O kadar iyi hissediyorum ki… Genç yaşlarda her maç sonrasında oturarak saatlerce kendimle ilgili birçok eksik olduğunu düşünürdüm. Yıllar geçtikçe bunu daha az düşünmeye başladım. Artık 31 yaşındayım, gelecekle ilgili planlarım var. Ama bunları 30 yaşını geçtiğim için yapmadım, çok uzun süredir vardı. Önemli hocalarla çalıştım, bu sayede büyük bir birikim edindiğime inanıyorum. Çalıştığım her teknik adamın bana uygun özelliklerini aklımın bir köşesine hep not ettim, hâlâ ediyorum. Futbolu çok seviyorum. Futbolcu olarak yapabilecek çok fazla şeyim olduğuna inanıyorum. Evet, Andrea Pirlo da 30 yaşından sonra çok büyük başarılar kazandı. Benim için futbol, en az beş yıl daha devam edecek bir süreç. Ama sonrasında da futboldan kopmak istemiyorum. Genç arkadaşlarıma ve ülkeme katkıda bulunabileceğimi düşünüyorum. Bu konuyla ilgili de planlarım var açıkçası.

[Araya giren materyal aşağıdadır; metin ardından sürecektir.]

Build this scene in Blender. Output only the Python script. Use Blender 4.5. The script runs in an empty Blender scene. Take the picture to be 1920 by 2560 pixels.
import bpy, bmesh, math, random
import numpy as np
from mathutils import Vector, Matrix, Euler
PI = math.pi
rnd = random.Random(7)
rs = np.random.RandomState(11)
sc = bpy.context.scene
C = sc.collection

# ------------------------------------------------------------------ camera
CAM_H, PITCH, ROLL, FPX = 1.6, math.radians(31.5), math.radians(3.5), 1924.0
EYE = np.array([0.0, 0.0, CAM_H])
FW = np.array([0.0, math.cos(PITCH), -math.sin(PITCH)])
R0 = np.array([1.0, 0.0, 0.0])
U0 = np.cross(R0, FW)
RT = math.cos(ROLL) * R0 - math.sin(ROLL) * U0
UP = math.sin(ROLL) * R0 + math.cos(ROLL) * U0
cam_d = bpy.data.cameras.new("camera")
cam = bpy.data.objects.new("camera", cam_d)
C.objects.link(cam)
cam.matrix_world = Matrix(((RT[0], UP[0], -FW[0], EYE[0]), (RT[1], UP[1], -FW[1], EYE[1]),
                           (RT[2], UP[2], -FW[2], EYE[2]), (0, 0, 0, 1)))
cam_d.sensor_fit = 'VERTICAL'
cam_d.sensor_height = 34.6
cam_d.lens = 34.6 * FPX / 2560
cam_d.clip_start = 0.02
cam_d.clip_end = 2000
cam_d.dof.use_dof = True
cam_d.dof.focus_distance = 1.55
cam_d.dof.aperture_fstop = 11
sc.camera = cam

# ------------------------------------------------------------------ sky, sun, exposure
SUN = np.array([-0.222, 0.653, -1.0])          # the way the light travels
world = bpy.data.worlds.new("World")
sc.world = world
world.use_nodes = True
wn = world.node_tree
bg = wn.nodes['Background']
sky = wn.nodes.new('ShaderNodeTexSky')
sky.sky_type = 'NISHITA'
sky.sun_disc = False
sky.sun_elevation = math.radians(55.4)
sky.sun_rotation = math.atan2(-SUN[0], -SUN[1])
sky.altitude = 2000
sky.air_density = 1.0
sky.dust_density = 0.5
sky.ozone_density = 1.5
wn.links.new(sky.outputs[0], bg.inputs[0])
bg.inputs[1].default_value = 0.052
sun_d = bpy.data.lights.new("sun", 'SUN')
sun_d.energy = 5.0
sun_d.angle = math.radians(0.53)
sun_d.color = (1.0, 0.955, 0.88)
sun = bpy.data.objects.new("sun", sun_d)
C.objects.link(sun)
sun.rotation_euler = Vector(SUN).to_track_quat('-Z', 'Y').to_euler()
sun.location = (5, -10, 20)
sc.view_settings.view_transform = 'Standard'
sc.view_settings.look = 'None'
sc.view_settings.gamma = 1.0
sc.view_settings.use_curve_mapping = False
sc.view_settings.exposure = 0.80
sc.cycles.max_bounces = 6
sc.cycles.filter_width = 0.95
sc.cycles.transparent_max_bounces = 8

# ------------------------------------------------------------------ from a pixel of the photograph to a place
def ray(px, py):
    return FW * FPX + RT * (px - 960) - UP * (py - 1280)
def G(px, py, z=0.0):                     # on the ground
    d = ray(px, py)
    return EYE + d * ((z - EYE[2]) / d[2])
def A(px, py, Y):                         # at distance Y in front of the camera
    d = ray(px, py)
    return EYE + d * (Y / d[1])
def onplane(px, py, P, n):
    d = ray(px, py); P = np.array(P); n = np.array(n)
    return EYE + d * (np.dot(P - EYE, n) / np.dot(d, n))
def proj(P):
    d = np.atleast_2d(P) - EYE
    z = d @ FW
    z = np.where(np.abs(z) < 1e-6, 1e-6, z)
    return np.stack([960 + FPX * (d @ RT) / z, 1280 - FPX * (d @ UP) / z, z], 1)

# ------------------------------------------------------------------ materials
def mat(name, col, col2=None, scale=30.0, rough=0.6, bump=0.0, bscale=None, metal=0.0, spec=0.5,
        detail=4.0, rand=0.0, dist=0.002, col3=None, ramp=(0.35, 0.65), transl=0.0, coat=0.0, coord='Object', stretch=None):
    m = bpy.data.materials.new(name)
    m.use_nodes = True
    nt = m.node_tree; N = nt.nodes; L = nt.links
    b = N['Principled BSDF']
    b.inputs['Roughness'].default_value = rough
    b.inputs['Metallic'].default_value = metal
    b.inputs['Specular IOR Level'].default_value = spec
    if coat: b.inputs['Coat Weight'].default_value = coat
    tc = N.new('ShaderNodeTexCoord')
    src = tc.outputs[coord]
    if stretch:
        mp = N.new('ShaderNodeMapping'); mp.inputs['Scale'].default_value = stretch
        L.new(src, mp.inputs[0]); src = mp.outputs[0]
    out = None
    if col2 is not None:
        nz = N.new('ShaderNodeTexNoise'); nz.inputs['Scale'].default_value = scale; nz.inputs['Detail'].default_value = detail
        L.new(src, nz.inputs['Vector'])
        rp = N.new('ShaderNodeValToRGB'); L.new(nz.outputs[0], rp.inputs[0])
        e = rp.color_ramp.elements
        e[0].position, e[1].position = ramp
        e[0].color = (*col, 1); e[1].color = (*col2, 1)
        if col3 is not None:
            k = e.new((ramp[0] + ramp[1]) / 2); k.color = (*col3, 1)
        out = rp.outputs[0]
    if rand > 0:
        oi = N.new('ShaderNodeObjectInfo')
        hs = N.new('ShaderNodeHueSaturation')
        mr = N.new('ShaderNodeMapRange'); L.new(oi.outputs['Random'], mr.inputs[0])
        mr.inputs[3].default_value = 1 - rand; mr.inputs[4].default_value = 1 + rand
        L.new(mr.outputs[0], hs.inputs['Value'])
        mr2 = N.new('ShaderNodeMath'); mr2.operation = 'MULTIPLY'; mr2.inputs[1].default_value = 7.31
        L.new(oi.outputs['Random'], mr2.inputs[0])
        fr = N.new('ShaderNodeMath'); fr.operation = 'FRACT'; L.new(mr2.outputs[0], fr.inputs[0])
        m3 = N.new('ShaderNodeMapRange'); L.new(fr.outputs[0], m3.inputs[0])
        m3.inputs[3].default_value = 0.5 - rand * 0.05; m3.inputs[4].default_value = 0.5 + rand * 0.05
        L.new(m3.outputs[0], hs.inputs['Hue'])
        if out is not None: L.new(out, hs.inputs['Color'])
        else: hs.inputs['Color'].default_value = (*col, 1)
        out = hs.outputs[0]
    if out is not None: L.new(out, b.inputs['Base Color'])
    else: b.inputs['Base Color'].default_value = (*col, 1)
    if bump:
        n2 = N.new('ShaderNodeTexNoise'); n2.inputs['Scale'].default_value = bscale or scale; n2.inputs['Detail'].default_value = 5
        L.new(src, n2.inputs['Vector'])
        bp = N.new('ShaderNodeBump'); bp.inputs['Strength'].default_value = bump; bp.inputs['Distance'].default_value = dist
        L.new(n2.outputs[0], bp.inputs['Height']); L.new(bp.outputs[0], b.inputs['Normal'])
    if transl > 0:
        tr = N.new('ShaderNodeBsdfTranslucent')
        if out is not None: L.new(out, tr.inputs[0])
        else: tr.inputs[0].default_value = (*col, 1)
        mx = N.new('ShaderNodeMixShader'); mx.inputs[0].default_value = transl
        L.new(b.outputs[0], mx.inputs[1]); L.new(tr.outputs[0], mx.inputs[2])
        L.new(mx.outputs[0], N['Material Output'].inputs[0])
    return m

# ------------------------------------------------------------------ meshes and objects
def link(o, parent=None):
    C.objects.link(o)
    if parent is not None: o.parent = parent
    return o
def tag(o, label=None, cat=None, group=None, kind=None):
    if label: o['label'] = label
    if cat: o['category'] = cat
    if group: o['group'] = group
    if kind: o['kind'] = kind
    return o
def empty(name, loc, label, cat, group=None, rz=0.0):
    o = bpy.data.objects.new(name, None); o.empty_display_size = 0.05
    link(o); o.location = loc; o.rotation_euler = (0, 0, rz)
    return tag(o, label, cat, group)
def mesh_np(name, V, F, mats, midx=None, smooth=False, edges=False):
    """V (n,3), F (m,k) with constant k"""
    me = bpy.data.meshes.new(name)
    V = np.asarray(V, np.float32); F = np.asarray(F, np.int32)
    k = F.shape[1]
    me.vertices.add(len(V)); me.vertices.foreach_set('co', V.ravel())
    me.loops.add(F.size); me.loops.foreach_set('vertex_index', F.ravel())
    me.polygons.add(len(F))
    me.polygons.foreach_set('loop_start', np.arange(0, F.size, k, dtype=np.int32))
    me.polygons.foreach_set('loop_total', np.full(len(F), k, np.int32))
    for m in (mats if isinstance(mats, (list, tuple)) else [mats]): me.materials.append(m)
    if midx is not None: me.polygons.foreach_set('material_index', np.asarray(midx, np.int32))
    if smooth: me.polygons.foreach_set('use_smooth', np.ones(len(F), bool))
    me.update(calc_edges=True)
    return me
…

Son zamanlarda, 'Nasıl CEO olunur?' veya benzer tarzda kişisel gelişim kitapları okuyormuşsunuz. Futbol sonrası kariyerinizle ilgili ipuçlarını buradan bulabilir miyiz?

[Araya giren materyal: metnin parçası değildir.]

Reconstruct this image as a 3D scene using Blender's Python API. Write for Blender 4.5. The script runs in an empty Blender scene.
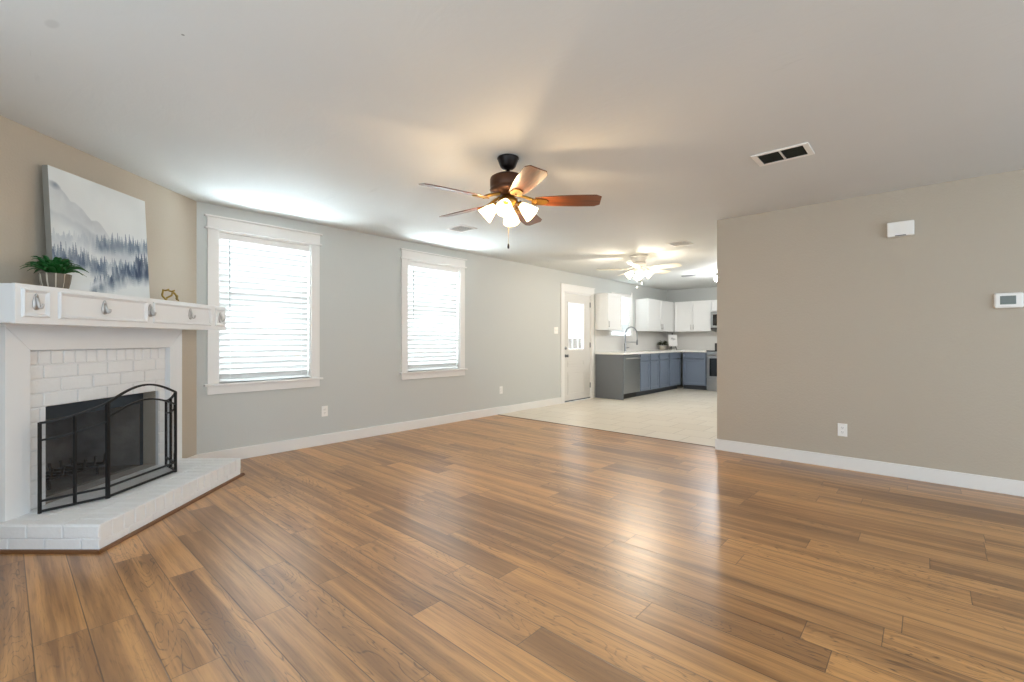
import bpy, bmesh, math, random
import numpy as np
from mathutils import Vector, Matrix
PI = math.pi
SC = bpy.context.scene
COL = SC.collection

# ------------------------------------------------------------------ camera, world, exposure
TH = math.radians(42.05)
CAM = Vector((4.99, 0.0, 1.166))
FWD = Vector((-math.sin(TH), math.cos(TH), 0))
RGT = Vector((math.cos(TH), math.sin(TH), 0))
H = 2.44
cd = bpy.data.cameras.new('camera'); cam = bpy.data.objects.new('camera', cd); COL.objects.link(cam)
cd.sensor_width = 36; cd.lens = 460 / 1024 * 36; cd.shift_y = -1 / 1024; cd.clip_start = 0.02
cam.location = CAM; cam.rotation_euler = (PI / 2, 0, TH)
SC.camera = cam
SC.view_settings.view_transform = 'Standard'; SC.view_settings.look = 'None'
SC.view_settings.gamma = 1; SC.view_settings.exposure = 1.2
SC.view_settings.use_curve_mapping = False
SC.cycles.use_denoising = True
SC.cycles.max_bounces = 10; SC.cycles.diffuse_bounces = 6; SC.cycles.glossy_bounces = 5
SC.cycles.transmission_bounces = 8; SC.cycles.transparent_max_bounces = 12
SC.cycles.caustics_reflective = False; SC.cycles.caustics_refractive = False
SC.cycles.sample_clamp_indirect = 6
W = bpy.data.worlds.new('daylight'); SC.world = W; W.use_nodes = True
wb = W.node_tree.nodes['Background']; wb.inputs[0].default_value = (0.77, 0.92, 1.03, 1); wb.inputs[1].default_value = 1.12

def area(name, loc, size, energy, color, direction):
    d = bpy.data.lights.new(name, 'AREA'); d.shape = 'RECTANGLE'; d.size, d.size_y = size; d.energy = energy; d.color = color
    o = bpy.data.objects.new(name, d); COL.objects.link(o); o.location = loc
    o.rotation_euler = Vector(direction).to_track_quat('-Z', 'Y').to_euler(); return o
def point(name, loc, energy, color, r=0.03, parent=None):
    d = bpy.data.lights.new(name, 'POINT'); d.energy = energy; d.color = color; d.shadow_soft_size = r
    o = bpy.data.objects.new(name, d); COL.objects.link(o); o.location = loc; o.parent = parent; return o
DAY = (0.84, 0.92, 1.0)
area('daylight_window', (-0.75, 1.81, 1.6), (1.3, 1.9), 520, DAY, (1, 0, -0.1))
area('daylight_window', (-0.75, 3.95, 1.6), (1.3, 1.9), 520, DAY, (1, 0, -0.1))
area('daylight_window', (-0.75, 9.30, 2.1), (1.1, 1.3), 230, DAY, (1, 0, -0.1))
area('daylight_window', (-0.75, 7.38, 2.05), (0.9, 0.9), 60, DAY, (1, 0, -0.1))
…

Çocukluğumdan itiraben o kadar önemli insanlarla çalıştım, bir araya geldim ki bu durumun avantajını hep yaşadım. Altyapıda da kültür ve eğitim seviyesi yüksek hocalar tanıdım. “Futboldan önce sosyal anlamda nasıl iyi ve önemli bir insan olunur?” düşüncesiyle hareket eden insanlarla tanıştım. Bende bir yetenek olduğunu gördüler ama bunu hep arka planda tuttular. Beni sosyal olarak da iyi bir insan olarak yetiştirdiler; Manisa’ya gelene kadar, belirli kitapları bana önerdiler, okumamı istediler. Ben de bunun faydasını çok gördüm, genç arkadaşlarımın da bunları ciddiye alması gerekiyor. Bu tip kitaplar, insanların hayatlarına da yön veriyor. Çok önemli hayatlar, insan hikâyeleri anlatılıyor. Hepsindan ufacık ilhamlar dahi alsanız, bu sizin hayatınıza etki edebiliyor. Ben de futboldan kopmayı hiç düşünmüyorum. Futbolda da belli projeleriniz olabilir, yöneticilik veya teknik adamlık yapabilirsiniz. Ben de ilerleyen yıllarda bu gibi pozisyonlarda görev yapabileceğime inanıyorum.

"Hiçbir zaman ego sahibi olmadım" diyorsunuz. Zirveye çıkmak için egoya da ihtiyaç yok mu?

Hiçbir zaman ego sahibi olmadım, evet. Sizin de söylediğiniz gibi bakabiliriz duruma; belki zirveye çıkmak adına egonuzu kullanmanız gerekiyor… Benim bunu kendi içimde yaşadığım anlar oluyor ama hiçbir zaman dışarıya hissettirmedim. Egonun bir limitinin olduğunu, tolere edilecek bir noktasının bulunduğunu düşünüyorum. Ben buna dikkat ediyorum. Futbol dışında da hayatımı mütevazı bir şekilde sürdürmeye çalışıyorum. Bu önemli bir şey benim için; çünkü ben buyum, böyle bir insanım.